The Native Companion and I were in Nice for New Year's. Before we returned to Paris I was able to convince her to submit to the rigmarole necessary to assure a lunch table at La Merenda, the city's most storied address for traditional Niçoise cuisine, run since 1996 by chef Dominique Le Stanc.
La Merenda famously has no phone, so one must personally pop by to request a table later in the day. As it happened our agenda that morning consisted of wandering aimlessly around the port, so this fit right into our schedule. The restaurant's popularity far exceeds its tiny space, however, and tables were understandably slow to turn that day. We had to circle back round twice after the appointed time came and went.

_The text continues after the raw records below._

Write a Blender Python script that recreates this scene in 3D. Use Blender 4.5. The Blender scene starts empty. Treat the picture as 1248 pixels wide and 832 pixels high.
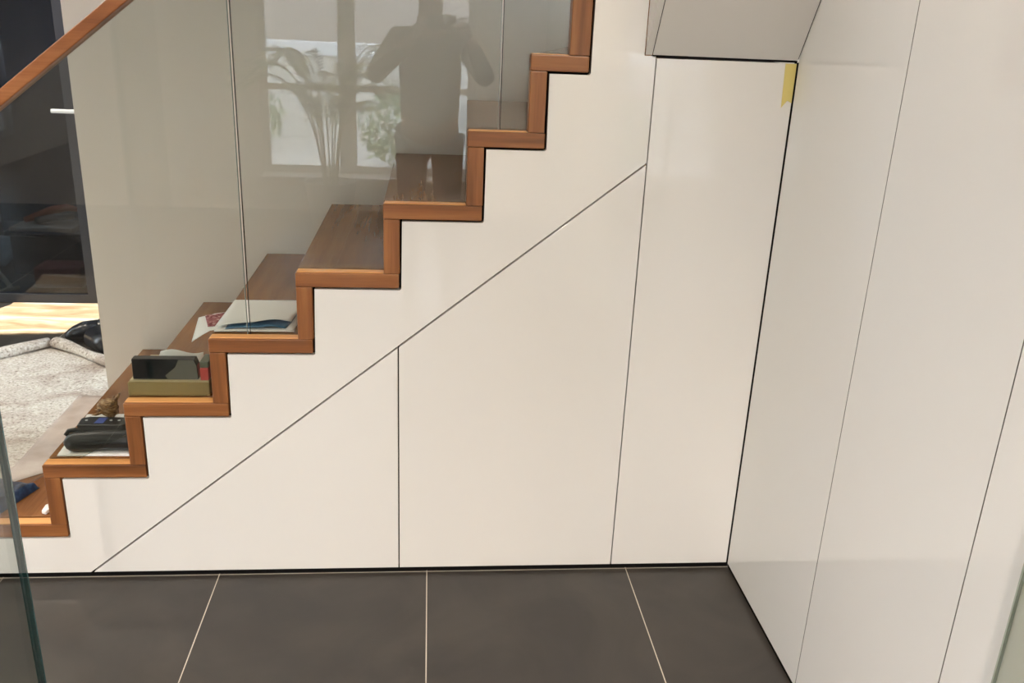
import bpy, bmesh, math, random
from mathutils import Vector, Matrix, Euler
random.seed(7)
C = bpy.context.scene
COL = C.collection
PI = math.pi

# ------------------------------------------------------------------ materials
def srgb(r, g, b):
    f = lambda c: (c/255)/12.92 if c/255 <= .04045 else (((c/255)+.055)/1.055)**2.4
    return (f(r), f(g), f(b), 1)

def mat(name, col, rough=.5, metal=0., spec=.5, coat=0., bump=None, emit=None, ior=1.5, trans=0.):
    m = bpy.data.materials.new(name); m.use_nodes = True
    nt = m.node_tree; b = nt.nodes['Principled BSDF']
    b.inputs['Base Color'].default_value = col
    b.inputs['Roughness'].default_value = rough
    b.inputs['Metallic'].default_value = metal
    b.inputs['Specular IOR Level'].default_value = spec
    b.inputs['Coat Weight'].default_value = coat
    b.inputs['IOR'].default_value = ior
    b.inputs['Transmission Weight'].default_value = trans
    if emit:
        b.inputs['Emission Color'].default_value = emit[0]; b.inputs['Emission Strength'].default_value = emit[1]
    if bump:
        sc, st, dist = bump
        n = nt.nodes.new('ShaderNodeTexNoise'); n.inputs['Scale'].default_value = sc; n.inputs['Detail'].default_value = 4
        tc = nt.nodes.new('ShaderNodeTexCoord'); nt.links.new(tc.outputs['Object'], n.inputs['Vector'])
        bp = nt.nodes.new('ShaderNodeBump'); bp.inputs['Strength'].default_value = st; bp.inputs['Distance'].default_value = dist
        nt.links.new(n.outputs['Fac'], bp.inputs['Height']); nt.links.new(bp.outputs['Normal'], b.inputs['Normal'])
    return m

def noise_mat(name, cols, scale, rough=.5, vscale=(1,1,1), detail=6, distort=0., bump=0., spec=.5, coat=0., stops=None, gen='Object'):
    m = mat(name, cols[0], rough, spec=spec, coat=coat); nt = m.node_tree; b = nt.nodes['Principled BSDF']
    tc = nt.nodes.new('ShaderNodeTexCoord'); mp = nt.nodes.new('ShaderNodeMapping'); mp.inputs['Scale'].default_value = vscale
    nt.links.new(tc.outputs[gen], mp.inputs['Vector'])
    n = nt.nodes.new('ShaderNodeTexNoise'); n.inputs['Scale'].default_value = scale; n.inputs['Detail'].default_value = detail
    n.inputs['Distortion'].default_value = distort; n.inputs['Roughness'].default_value = .6
    nt.links.new(mp.outputs['Vector'], n.inputs['Vector'])
    r = nt.nodes.new('ShaderNodeValToRGB'); e = r.color_ramp.elements
    if stops is None: stops = [.3 + .4*i/(len(cols)-1) for i in range(len(cols))]
    e[0].position, e[0].color = stops[0], cols[0]; e[1].position, e[1].color = stops[-1], cols[-1]
    for s, c in list(zip(stops, cols))[1:-1]: q = e.new(s); q.color = c
    nt.links.new(n.outputs['Fac'], r.inputs['Fac']); nt.links.new(r.outputs['Color'], b.inputs['Base Color'])
    if bump:
        bp = nt.nodes.new('ShaderNodeBump'); bp.inputs['Strength'].default_value = bump; bp.inputs['Distance'].default_value = .002
        nt.links.new(n.outputs['Fac'], bp.inputs['Height']); nt.links.new(bp.outputs['Normal'], b.inputs['Normal'])
    return m

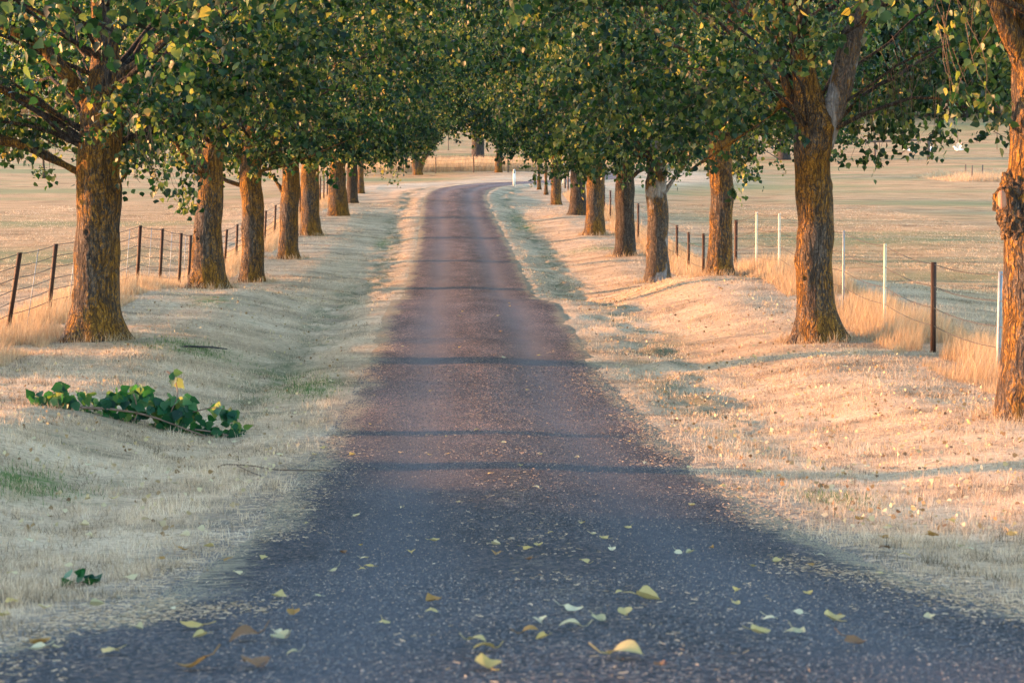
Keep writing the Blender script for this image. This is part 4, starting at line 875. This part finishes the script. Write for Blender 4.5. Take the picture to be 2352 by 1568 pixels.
def scatter(n, y0, y1, umin, umax, power=1.0, pad=1.3):
    """points in the visible wedge, denser near the camera"""
    y = y0*(y1/y0)**(rng.random(n)**power); s0 = FPX/y
    xl = (-60-1035)/s0-pad; xr = (2352+60-1035)/s0+pad; x = xl+(xr-xl)*rng.random(n)
    u = np.abs(road_u(x, y)); m = (u > umin) & (u < umax); return x[m], y[m], u[m]
def edge_keep(x, y, u):
    e = hw(y)+.12*noise(y*1.9, (x < .5)*3.3, 0, 21)+.22*noise(y*.9, (x < .5)*2.1, 0, 61)
    return rng.random(len(x)) < sstep(-.12, .55, u-e)
# short mown grass
x, y, u = scatter(420000, 5, 34, 1.6, 16, .8); k = edge_keep(x, y, u); x, y = x[k], y[k]
k = rng.random(len(x)) < .25+.75*sstep(-.45, .25, fbm(x*2.4, y*1.5, 0, 48)); x, y = x[k], y[k]; pt = fbm(x*.8, y*.5, 0, 44); H = (.02+.055*rng.random(len(x))**1.6)*(1+.4*pt+2.2*np.maximum(0, fbm(x*3.6, y*2.6, 0, 49))); Wd = np.maximum(.0035, y*.00022)*rng.uniform(.7, 1.3, len(x))
tag(link('dry_grass', blades('dry_grass', x, y, H, Wd, 1.35, M['straw'], np.clip(.46+.35*pt+.65*fbm(x*6, y*3, 0, 46)+rng.normal(scale=.17, size=len(x)), 0, 1))), 'short mown dry grass covering the near verges', kind='stuff')
x, y, u = scatter(420000, 30, 125, 1.75, 24, .9); k = edge_keep(x, y, u); x, y = x[k], y[k]
k = rng.random(len(x)) < .2+.8*sstep(-.4, .25, fbm(x*1.6, y*.8, 0, 50)); x, y = x[k], y[k]; pt = fbm(x*.6, y*.3, 0, 45); H = (.02+.07*rng.random(len(x))**1.6)*(1+.5*pt); Wd = np.maximum(.006, y*.00026)
tag(link('dry_grass', blades('dry_grass', x, y, H, Wd, 1.4, M['straw'], np.clip(.5+.3*pt+.6*fbm(x*4, y*1.3, 0, 47)+rng.normal(scale=.15, size=len(x)), 0, 1), False)), 'short dry grass on the banks and field further down the drive', kind='stuff')
# long grass along both fence lines and behind the bend
def tall(n, y0, y1, x0, x1, h0, h1, label, tufts=None):
    y = y0*(y1/y0)**rng.random(n); xx = x0+(x1-x0)*rng.random(n)
    cl = fbm(xx*1.1, y*.7, 0, 71, 2); k = cl > -.25; xx, y, cl = xx[k], y[k], cl[k]
    edge_ = np.minimum(xx-x0, x1-xx)/(x1-x0)*2; H = (h0+(h1-h0)*rng.random(len(xx))**1.5)*(.35+.65*sstep(0, .6, edge_))*(1+.4*cl)
    Wd = np.maximum(.004, y*.00020)*rng.uniform(.6, 1.2, len(xx))
    o = link('long_grass', blades('long_grass', xx, y, H, Wd, .55, M['tall'], np.clip(.5+.3*cl+rng.normal(scale=.22, size=len(xx)), 0, 1), wind=(.15, 0))); tag(o, label, kind='stuff')
tall(52000, 26, 62, 6.9, 8.7, .18, .6, 'long golden grass under the near right fence')
tall(22000, 62, 135, 6.9, 8.6, .2, .55, 'long golden grass under the far right fence')
tall(42000, 30, 60, -8.3, -6.5, .15, .48, 'long golden grass under the near left fence')
tall(20000, 60, 135, -8.2, -6.6, .2, .5, 'long golden grass under the far left fence')
tall(45000, 196, 215, -14, 26, .7, 1.3, 'tall golden grass behind the bend fence')
tall(26000, 6.5, 19, -10.5, -6.2, .2, .55, 'unseen long grass on the rise added to shade the entrance')  # out-of-frame grass added to soften the edge of the cast shade
tall(9000, 165, 180, 38, 47, .3, .8, 'golden grass tuft round the three stakes')
# tufts round the trunk feet
xs_, ys_ = [], []
for o in COL.objects:
    if o.name.startswith('poplar_tree') and o.parent is None and o.location.y < 100:
        m_ = 900 if o.location.y < 60 else 350; a = rng.uniform(0, 6.28, m_); r = rng.uniform(.28, .75, m_); xs_.append(o.location.x+np.cos(a)*r); ys_.append(o.location.y+np.sin(a)*r)
x, y = np.concatenate(xs_), np.concatenate(ys_)
tag(link('long_grass', blades('long_grass', x, y, .06+.22*rng.random(len(x))**2, np.maximum(.004, y*.0002), .9, M['tall'], rng.random(len(x)))), 'dry grass tufts left unmown round the feet of the trunks', kind='stuff')
# green weeds
xs_, ys_ = [], []
for (px, py, rx_, ry_) in GREENS[:5]:
    p = hit(px, py); m_ = int(900*rx_*ry_/(.5+p[1]/40)); xs_.append(p[0]+rng.normal(size=m_)*rx_*.6); ys_.append(p[1]+rng.normal(size=m_)*ry_*.6)
x, y = np.concatenate(xs_), np.concatenate(ys_); k = np.abs(road_u(x, y)) > hw(y)+.1; x, y = x[k], y[k]
tag(link('green_grass', blades('green_grass', x, y, .04+.07*rng.random(len(x)), np.maximum(.005, y*.00025), 1.0, M['green'], rng.random(len(x)))), 'patches of green grass and weeds in the verges', kind='stuff')
# straw and chips on the road, flat pieces
def litter(name, n, y0, y1, fn, mat, lab, ln, wd, tint):
    y = y0*(y1/y0)**rng.random(n); u = (rng.random(n)*2-1)*(hw(y)+.3); k = rng.random(n) < fn(u, y); y, u = y[k], u[k]; x = xc(y)+u; n = len(x)
    z = terrain(x, y, False)+rng.uniform(.002, .010, n); a = rng.uniform(0, 6.28, n); L = ln*rng.uniform(.3, 1.6, n)*np.maximum(1, y/22); W2 = wd*rng.uniform(.6, 1.3, n)*np.maximum(1, y/14)
    d = np.stack([np.cos(a), np.sin(a), rng.normal(scale=.10, size=n)], 1)*L[:, None]/2; p = np.stack([-np.sin(a), np.cos(a), np.zeros(n)], 1)*W2[:, None]/2; c = np.stack([x, y, z], 1)
    V = np.stack([c-d-p, c+d-p, c+d+p+np.array([0, 0, .003]), c-d+p+np.array([0, 0, .003])], 1).reshape(-1, 3); k = np.arange(n)[:, None]*4
    tag(link(name, mesh_np(name, V, [k+np.array([[0, 1, 2, 3]])], mat, False, {'tint': np.repeat(rng.uniform(*tint, n), 4)})), lab, kind='stuff')
litter('straw_litter', 80000, 4.8, 40, lambda u, y: np.clip(1.2*sstep(-.6, .1, np.abs(u)-hw(y)+.25*noise(y*.8, (u < 0)*3.0, 0, 82))+.09*np.exp(-(u/.4)**2)+.012, 0, 1)*sstep(-.35, .6, fbm(u*2.2, y*.7, 0, 81)+.1), M['straw'], 'straw and grass clippings strewn on the asphalt', .021, .0013, (.1, .8))
# loose stones on the asphalt
def stones(n, y0, y1):
    y = y0*(y1/y0)**rng.random(n); u = (rng.random(n)*2-1)*(hw(y)+.1); x = xc(y)+u; r = rng.uniform(.0025, .007, n)*np.maximum(1, y/14)
    z = terrain(x, y, False)-.004; O = np.array([[1, 0, 0], [0, 1, 0], [-1, 0, 0], [0, -1, 0], [0, 0, .8]]); a = rng.uniform(0, 6.28, n); ca, sa = np.cos(a), np.sin(a)
    jit = rng.uniform(.6, 1.2, (n, 5)); V = O[None, :, :]*r[:, None, None]*jit[:, :, None]
    V = np.stack([V[..., 0]*ca[:, None]-V[..., 1]*sa[:, None], V[..., 0]*sa[:, None]+V[..., 1]*ca[:, None], V[..., 2]], -1)+np.stack([x, y, z], 1)[:, None, :]
    k = np.arange(n)[:, None]*5; return mesh_np('gravel', V.reshape(-1, 3), [np.concatenate([k+np.array([[a_, (a_+1) % 4, 4]]) for a_ in range(4)])], None, False, {'tint': np.repeat(rng.random(n), 5)})
mg, n_ = newmat('road_stone'); finish(n_, ramp(n_, attr(n_, 'tint'), [(0, (.05, .05, .06)), (.5, (.10, .10, .115)), (.8, (.16, .14, .13)), (.95, (.30, .20, .15)), (1, (.40, .30, .24))]), .8, spec=.3)
g = stones(90000, 4.8, 34); g.materials.append(mg); tag(link('gravel', g), 'fine loose chippings over the asphalt', kind='stuff')
# small leaf litter too many to count on the right bank
n = 4200; x = np.where(rng.random(n) < .68, rng.uniform(2.6, 7.2, n), rng.uniform(-6.4, -1.6, n)); y = 14*(70/14)**rng.random(n); z = terrain(x, y)+rng.uniform(.02, .05, n)
V, Qf, tn = leaves_np(np.stack([x, y, z], 1), np.stack([rng.normal(size=n), rng.normal(size=n), rng.normal(size=n)*.3], 1), rng.uniform(.025, .055, n), rng.random(n))
ml, n_ = newmat('litter_leaf'); c_ = ramp(n_, attr(n_, 'tint'), [(0, (.46, .36, .19)), (.4, (.55, .45, .29)), (.7, (.30, .19, .09)), (1, (.16, .09, .05))]); finish(n_, c_, .7, transl=c_, tfac=.2)
tag(link('leaf_litter', mesh_np('leaf_litter', V, [Qf], ml, False, {'tint': tn})), 'crumbled dry leaf litter over both verges', kind='stuff')
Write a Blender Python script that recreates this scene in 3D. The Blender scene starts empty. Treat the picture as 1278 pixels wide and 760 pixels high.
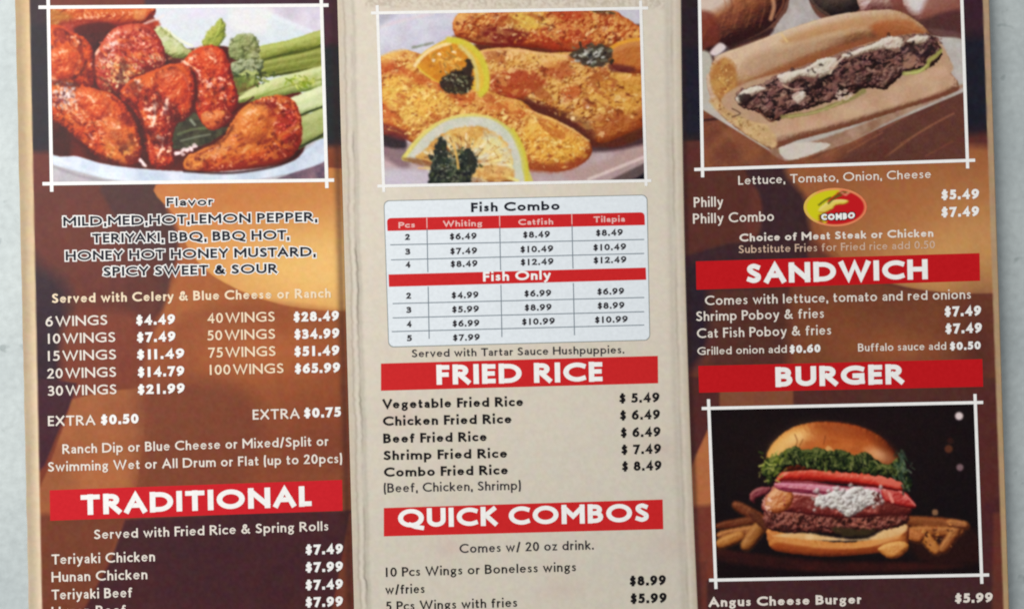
import bpy, math, random
import numpy as np
from mathutils import Vector, Matrix, Euler

scene = bpy.context.scene
R = math.radians
# ---------------------------------------------------------------- camera
cam_data = bpy.data.cameras.new('camera'); cam = bpy.data.objects.new('camera', cam_data)
scene.collection.objects.link(cam); scene.camera = cam
cam_data.sensor_width = 36; cam_data.lens = 35; cam_data.clip_start = .01; cam_data.clip_end = 50
PXM = .00025                                    # metres per unit of layout at the middle of the sheet
DIST = 1278*PXM/2/(18/35)
cam_rot = Euler((R(.9), R(-.35), R(-1.3)), 'XYZ').to_matrix()
cam_loc = cam_rot @ Vector((0, 0, DIST))
cam.matrix_world = Matrix.Translation(cam_loc) @ cam_rot.to_4x4()
# ---------------------------------------------------------------- light
world = bpy.data.worlds.new('World'); scene.world = world; world.use_nodes = True
bg = world.node_tree.nodes['Background']; bg.inputs[0].default_value = (.93, .96, 1, 1); bg.inputs[1].default_value = .42
def lamp(name, loc, aim, size, size_y, power, col):
    l = bpy.data.lights.new(name, 'AREA'); l.shape = 'RECTANGLE'; l.size = size; l.size_y = size_y
    l.energy = power; l.color = col
    o = bpy.data.objects.new(name, l); scene.collection.objects.link(o); o.location = loc
    o.rotation_euler = (Vector(aim)-Vector(loc)).to_track_quat('-Z', 'Y').to_euler(); return o
lamp('window_light', (-.50, .24, .60), (0, 0, 0), .40, .5, 6.9, (1, .985, .96))
scene.view_settings.view_transform = 'Standard'; scene.view_settings.look = 'None'
scene.view_settings.exposure = 0; scene.view_settings.gamma = 1
scene.cycles.filter_width = 2.05
# ---------------------------------------------------------------- layout to sheet
def sheet_edges(y):
    t = y/760.0
    return (19+17*t, 421+21*t, 850+5*t+16*t*t, 1234.5+25*t)
def sheet_z(x, y):
    """height of the paper over the tabletop: three panels, each slightly bowed, folds low, right edge springing up"""
    e = sheet_edges(y); mm = .001
    if x < e[1]:
        t = (x-e[0])/(e[1]-e[0]); z = .7+.5*(1-t)**4+1.0*4*max(t, 0)*(1-t)*.5
    elif x < e[2]:
        t = (x-e[1])/(e[2]-e[1]); z = .7+1.5*4*t*(1-t)*.5
    else:
        t = (x-e[2])/(e[3]-e[2]); z = .7+.8*4*t*max(1-t, 0)*.5+4.6*t**3
    return z*mm
INV = cam_rot
def P(x, y, lift=0.0, z=None):
    """point of the layout on the sheet, 'lift' above the paper"""
    d = INV @ Vector(((x-639)/1278*36/35, -(y-380)/1278*36/35, -1))
    h = (sheet_z(x, y) if z is None else z)+lift
    k = (cam_loc.z-h)/-d.z
    return tuple(cam_loc+d*k)
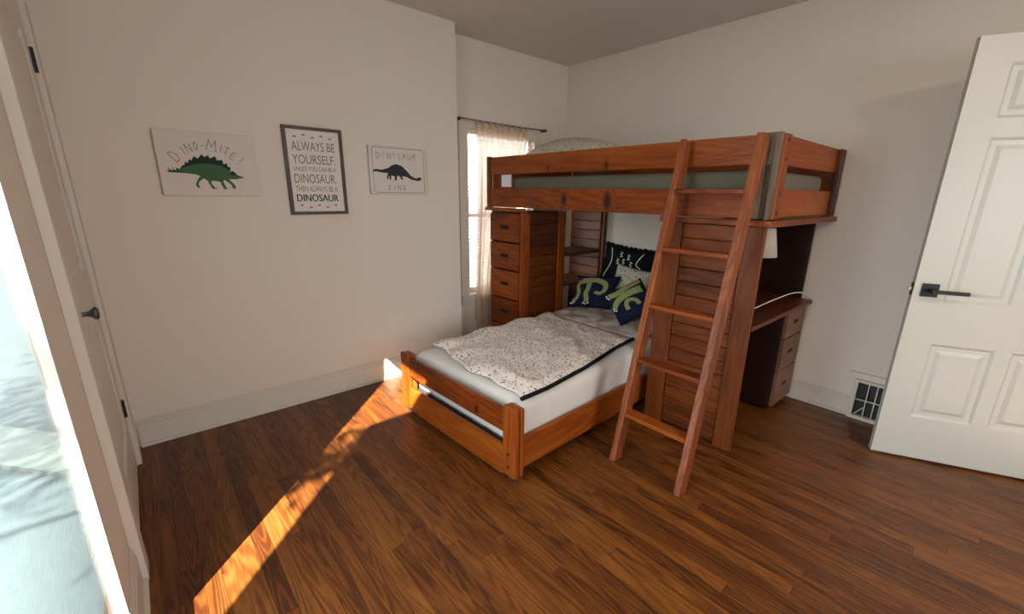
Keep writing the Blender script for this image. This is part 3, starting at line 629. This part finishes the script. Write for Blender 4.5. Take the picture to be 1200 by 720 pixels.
# ------------------------------------------------------------------ ladder
ld = thing('ladder', (1.87, .98, 0), 'pine ladder leaning on the front of the loft bed', 'ladder')
lz = Vector((2.350 - 1.868, 0, 1.63)).normalized(); ln = Vector((-lz.z, 0, lz.x))     # normal points to the room
def lp(z, y0, y1): f = z / 1.63; return Vector((1.868 + (2.338 - 1.868) * f, y0 + (y1 - y0) * f, z))
for y0, y1 in ((1.160, 1.212), (.790, .843)):
    q = MB(); a, b = lp(0.0, y0, y1), lp(1.640, y0, y1); a2, b2 = a - ln * .036, b - ln * .036
    q.bar(a2, b2, Vector((0, .0165, 0)), ln * .036)
    q.map(lambda p: (p.x, p.y, max(p.z, 0.0)))
    q.build('ladder_rail', M_['ladder'], ld, bevel=.004)
for z in (.250, .530, .810, 1.095, 1.383):
    a, b = lp(z, 1.160, 1.212), lp(z, .790, .843)
    MB().bar(a + Vector((.032, -.014, 0)), b + Vector((.032, .014, 0)), Vector((.036, 0, 0)), Vector((0, 0, .0105))).build('rung', M_['pine_y'], ld, bevel=.003)

# ------------------------------------------------------------------ lower bed, turned a little
O0 = Vector((1.331, 1.325, 0)); th_ = math.radians(2.4)
def TB(p): return Vector((O0.x + p.x * math.cos(th_) - p.y * math.sin(th_), O0.y + p.x * math.sin(th_) + p.y * math.cos(th_), p.z))
def bm_(*boxes):
    m = MB(); m.xf = TB
    for b in boxes: m.box(*b)
    return m
LB, WB = 2.0, 1.055
lb = thing('single_bed', (1.35, 1.85, 0), 'low single pine bed sticking out from under the loft', 'bed')
knf = [(0, 1.62 - 1.85, .30, .035), (0, 2.18 - 1.85, .36, .03)]
M_['foot'] = wood('pine_foot_rail', 1, PINE_D, PINE_M, PINE_L, knots=knf)
for y0, y1, zt in ((0, .092, .405), (WB - .092, WB, .400)):
    bm_((0, .032, y0, y1, .035, zt)).build('foot_post', M_['pine_z'], lb, bevel=.010, segs=3)
    o = bm_((.033, .062, y0 + (0 if y0 == 0 else 0), y1, .035, zt - .004)).build('foot_post', M_['pine_z'], lb, bevel=.008)
    for z in (.09, .16):
        k = MB(); k.xf = TB; k.lathe((-.0005, (y0 + y1) / 2, z), (-1, 0, 0), [(0, .008), (.0015, .008), (.002, .003)], 10); k.build('bolt', M_['hole'], lb)
    k = MB(); k.xf = TB; yc = (y0 + y1) / 2; k.lathe((.03, yc - .009, .020), (0, 1, 0), [(0, .0195), (.018, .0195)], 14).box(.018, .042, yc - .013, yc + .013, .026, .037); k.build('caster', M_['pewter'], lb)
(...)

I didn't mind. I was enchanted the moment I laid eyes on La Merenda's sparse menu, scrawled on a blackboard posted to its frosted windows. If menu writing is a kind of literature, Le Stanc's menu at La Merenda possesses the hymn-like simplicity of Kafka's shortest works - "The Wish to be a Red Indian," perhaps. In the space of one sentence, Kafka proposes a subject before shearing it away in stages, until nothing remains but a profound absence. All the daily repetition of kitchen work and the generational repetition that has yielded traditional cuisine - all that absence of novelty - is contained on La Merenda's blackboard. The rarity of such a statement - anywhere in the world, let alone breezy, tourist-stricken Nice - gives La Merenda a curious power. At lunch, one can even overlook the dismal wine selection.